Alas, Volusia law enforcement isn’t alone in arresting minors in prostitution stings before discovering they are underage. It’s one more reason to doubt that the police sting method of stopping sexual exploitation is the best one.

That doesn’t mean it’s a good idea for minors to be selling sex. But the idea that they need armed law enforcement agents to literally swoop in and rescue them stems from misconceptions about sex trafficking.

Research suggests most teenagers selling sex do not have a “pimp” or “trafficker,” and if they do it’s likely to be someone they know, such as a family member or a romantic partner. Many are runaways. Many are gay or transgender. What these kids need is not handcuffs but support—material, financial, emotional.

Which brings us to the sheriff’s contention that the two 17-year-olds in this case were acting voluntarily. It’s one of a number of things that makes the publicity around this sting odd.

It’s rare for police departments to admit that they arrest teenagers for prostitution in the first place (though FBI crime data shows that it does still happen). And authorities almost never acknowledge that teenagers may sell sex for myriad reasons, not only because they’ve been abducted and forced into it. Public statements will describe teenagers selling sex as children who have been “rescued,” leaving out any further context.

So it’s actually somewhat refreshing to see the sheriff in this case be open about what really went down (the teens were arrested) and not try to overplay the heroics by insisting that his office saved children from sex trafficking.

It’s also refreshing to see the sheriff avoid immediately labeling the man who rented the hotel room as a sex trafficker. In many prostitution sting operations, authorities will label anyone who facilitates prostitution as human trafficker, even if the person selling sex is an adult and especially if they are not.

And yet… the involvement of the older man here calls into question the idea that this was just two teens acting on their own. Again, I wonder if myths about sex trafficking are at play.
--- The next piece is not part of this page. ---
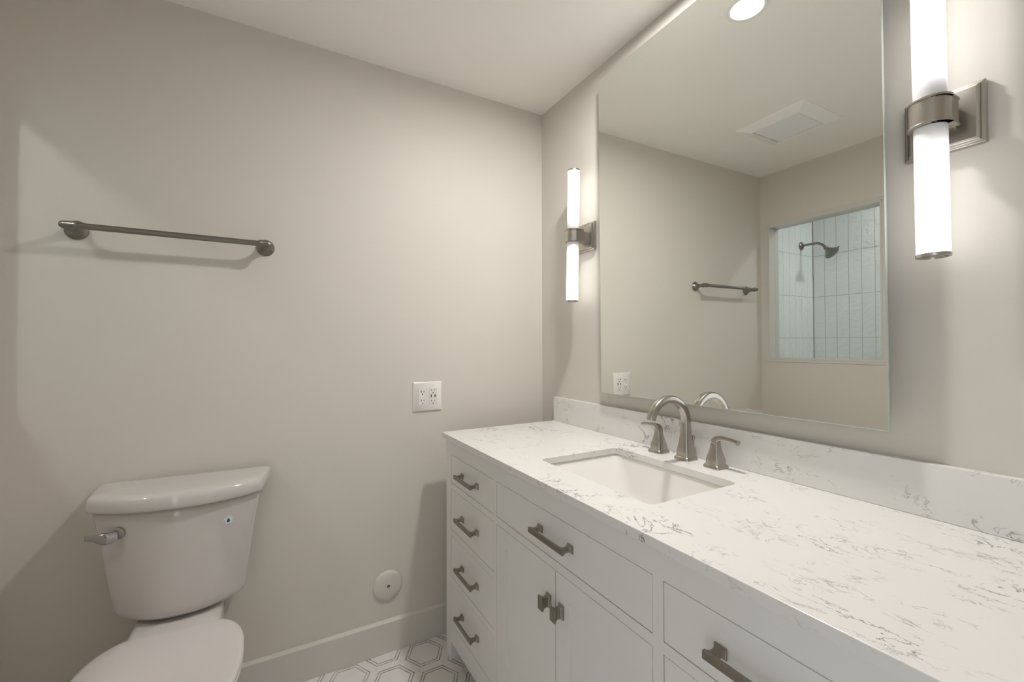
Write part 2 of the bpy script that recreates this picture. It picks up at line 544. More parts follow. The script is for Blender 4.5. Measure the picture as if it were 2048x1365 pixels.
# ------------------------------------------------------------------ sconces
def sconce(yp, zp, tilt, label):
    t = empty('wall_sconce', label, 'wall sconce', (0.0, yp, zp), 'nickel sconces flanking the mirror')
    # back plate: stepped square on the wall (local x towards room is negative)
    bm = bmesh.new()
    def sq(a, x): return [Vector((x, -a, -a)), Vector((x, a, -a)), Vector((x, a, a)), Vector((x, -a, a))]
    loft(bm, [sq(0.0605, -0.0003), sq(0.0605, -0.0125), sq(0.0545, -0.0135), sq(0.0535, -0.019), sq(0.049, -0.0205)])
    mk('back_plate', bm, M_SCONCE, t, bevel=0.0012)
    # arm: tapering block from plate to band
    bm = bmesh.new()
    def rc(x, hy, hz): return [Vector((x, -hy, -hz)), Vector((x, hy, -hz)), Vector((x, hy, hz)), Vector((x, -hy, hz))]
    loft(bm, [rc(-0.019, 0.021, 0.0215), rc(-0.040, 0.021, 0.0215), rc(-0.052, 0.026, 0.0235)])
    mk('arm', bm, M_SCONCE, t, bevel=0.0015)
    cx = -0.078
    # band: U-shaped strap round the glass with a lip top and bottom
    def ushape(r, n=28):
        pts = []
        for i in range(n+1):
            a = PI/2+PI*i/n
            pts.append((cx+r*math.cos(a), r*math.sin(a)))
        pts.append((-0.045, -r)); pts.append((-0.045, r))
        return pts
    def ring_obj(r, z0, z1, name, parent, bev):
        bm = bmesh.new()
        o = ushape(r)
        inn = [(cx+(0.0255)*math.cos(PI/2+2*PI*i/(len(o)))*1.0, 0.0255*math.sin(PI/2+2*PI*i/(len(o)))) for i in range(len(o))]
        loft(bm, [[Vector((x, y, z0)) for x, y in inn], [Vector((x, y, z0)) for x, y in o], [Vector((x, y, z1)) for x, y in o], [Vector((x, y, z1)) for x, y in inn]], False, False)
        return mk(name, bm, M_SCONCE, parent, smooth=True, bevel=bev)
    b = ring_obj(0.0315, -0.0225, 0.0225, 'band', t, 0)
    ring_obj(0.0335, 0.0225, 0.0265, 'band_lip', b, 0.0006)
    ring_obj(0.0335, -0.0265, -0.0225, 'band_lip', b, 0.0006)
    # opal glass tubes, upper and lower, leaning a touch
    R = Matrix.Rotation(tilt, 4, 'X')
    for s in (1, -1):
        bm = bmesh.new()
        z0, z1 = (0.0, 0.2745)
        prof = [(0.0248, z0+0.002), (0.0250, z0+0.01), (0.0250, z1-0.001), (0.0240, z1)]
        if s < 0: prof = [(r, -z) for r, z in prof]
        lathe(bm, prof, 40)
        g = mk('glass_tube', bm, M_TUBE, t, (cx, 0, 0), smooth=True)
        g.rotation_euler = (tilt, 0, 0)
        bm = bmesh.new()
        prof = [(0.0251, z1-0.0015), (0.0260, z1-0.0015), (0.0262, z1+0.0045), (0.0215, z1+0.0052), (0.0205, z1+0.0020), (0.0120, z1+0.0012), (0.0085, z1+0.0035), (0.0, z1+0.0038)]
        if s < 0: prof = [(r, -z) for r, z in prof]
        lathe(bm, prof, 40, cap0=False, cap1=False)
        c = mk('end_cap', bm, M_SCONCE, g, smooth=True)
    return t

# ------------------------------------------------------------------ towel bar
def towel_bar():
    z = 1.628; xl, xr = -1.7258, -1.2157
    t = empty('towel_bar', 'brushed nickel towel bar with flared posts on the greige wall above the toilet', 'towel bar', ((xl+xr)/2, 0, z))
    cx = (xl+xr)/2
    for x in (xl, xr):
        bm = bmesh.new()
        M = Matrix.Translation((x-cx, 0, 0)) @ Matrix.Rotation(PI/2, 4, 'X')
        lathe(bm, [(0.0290, 0.0005), (0.0297, 0.003), (0.0280, 0.006), (0.0250, 0.0080), (0.0185, 0.015), (0.0128, 0.027), (0.0098, 0.040), (0.0092, 0.052), (0.0120, 0.055), (0.0135, 0.058), (0.0135, 0.064), (0.0118, 0.066)], 40, M)
        p = mk('post', bm, M_NICKEL_DK, t, smooth=True)
        s = 1 if x < cx else -1
        bm = bmesh.new()
        M = Matrix.Translation((x-cx, -0.073, 0)) @ Matrix.Rotation(PI/2*s, 4, 'Y')
        lathe(bm, [(0.0, -0.019), (0.007, -0.018), (0.0105, -0.013), (0.0118, -0.006), (0.0118, 0.012), (0.0128, 0.014), (0.0128, 0.019), (0.0108, 0.021)], 32, M)
        mk('end_fitting', bm, M_NICKEL_DK, p, smooth=True)
    bm = bmesh.new()
    lathe(bm, [(0.0095, xl-cx+0.020), (0.0095, xr-cx-0.020)], 28, Matrix.Translation((0, -0.073, 0)) @ Matrix.Rotation(PI/2, 4, 'Y'))
    mk('rod', bm, M_NICKEL_DK, t, smooth=True)

# ------------------------------------------------------------------ outlet
def outlet():
    t = empty('wall_outlet', 'white two-gang outlet plate with a duplex receptacle and a USB receptacle', 'outlet', (-0.5995, 0, 1.0455))
    bm = bmesh.new()
    hw, hh = 0.0645, 0.0635
    def rr(k, y, r): return [Vector((p.x, y, p.y)) for p in round_poly([(-hw+k, -hh+k), (hw-k, -hh+k), (hw-k, hh-k), (-hw+k, hh-k)], r, 3)]
    loft(bm, [rr(0, -0.0003, 0.003), rr(0, -0.003, 0.003), rr(0.004, -0.0068, 0.003)])
    mk('wall_plate', bm, M_PLATE, t, smooth=True)
    def slotbox(bm, x, z, w, h):
        box(bm, x-w/2, x+w/2, -0.0086, -0.0076, z-h/2, z+h/2)
    def disc(bm, x, z, r):
        M = Matrix.Translation((x, -0.0076, z)) @ Matrix.Rotation(PI/2, 4, 'X')
        lathe(bm, [(r, 0.0), (r, 0.001)], 16, M)
    for i, x in enumerate((-0.0235, 0.0235)):
        bm = bmesh.new()
        w2, h2 = 0.0170, 0.0345
        # shadow gap frame then face
        loft(bm, [[Vector((x+sx*(w2), y, sz*h2)) for sx, sz in ((-1,-1),(1,-1),(1,1),(-1,1))] for y in (-0.0062, -0.0078)])
        r = mk('receptacle', bm, M_PLATE, t, bevel=0.0006)
        g = bmesh.new()
        k = 0.0007
        box(g, x-w2-k, x+w2+k, -0.00705, -0.0064, -h2-k, h2+k)
        mk('seam', g, M_GROUT, r)
        def part(name, fn):
            q = bmesh.new(); fn(q); mk(name, q, M_DARK, r)
        for zc in ((0.0195, -0.0195) if i == 0 else (0.0235, -0.0215)):
            if i == 0:
                part('slot', lambda q: slotbox(q, x-0.0062, zc+0.003, 0.0024, 0.0088))
                part('slot', lambda q: slotbox(q, x+0.0062, zc+0.003, 0.0022, 0.0072))
            else:
                def tslot(q):
                    slotbox(q, x-0.0062, zc+0.003, 0.0016, 0.0080); slotbox(q, x-0.0082, zc+0.003, 0.0056, 0.0014)
                part('slot', tslot)
                part('slot', lambda q: slotbox(q, x+0.0068, zc+0.003, 0.0014, 0.0066))
            part('ground_hole', lambda q: disc(q, x, zc-0.0085, 0.0025))
        if i == 1:
            part('usb_port', lambda q: slotbox(q, x-0.0088, 0.0015, 0.0042, 0.0125))
            part('usb_port', lambda q: slotbox(q, x+0.0090, 0.0015, 0.0046, 0.0125))
        for z in (0.0485, -0.0485):
            bm = bmesh.new()
            M = Matrix.Translation((x, -0.0066, z)) @ Matrix.Rotation(PI/2, 4, 'X')
            lathe(bm, [(0.0028, 0.0), (0.0026, 0.0008), (0.0, 0.001)], 16, M)
            mk('screw', bm, M_PLATE, t, smooth=True)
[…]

If one buys the cinematic narrative about sex trafficking—that victims are abducted, tied up, beaten into submission, etc.—then two 17-year-olds posting ads for themselves and traveling around independently don’t fit the bill. But that doesn’t exclude less dramatic forms of exploitation or coercion being present. I hope the police in this case actually did a thorough job of investigating this possibility, instead of simply assuming that because these girls exhibited some independence that everything is OK.

It’s a weird line to walk—acknowledging that teens selling sex can have agency while also recognizing that many who do are subject to more subtle forms of coercion or control.

I don’t presume to know precisely what’s really going on in this case. But I do think it’s a perfect example of how the victim/criminal dichotomy we so often rely on in talk about sex trafficking fails, and of the failures inherent in a sting-based response to this issue in general. The sting in Volusia County saddled a number of adult men and women with criminal charges simply for trying to have consensual sex; it ended up with one teenage girl locked up after selling sex (even if that’s not specifically what she was locked up for) and another simply returned home with no services whatsoever. Who exactly was helped here?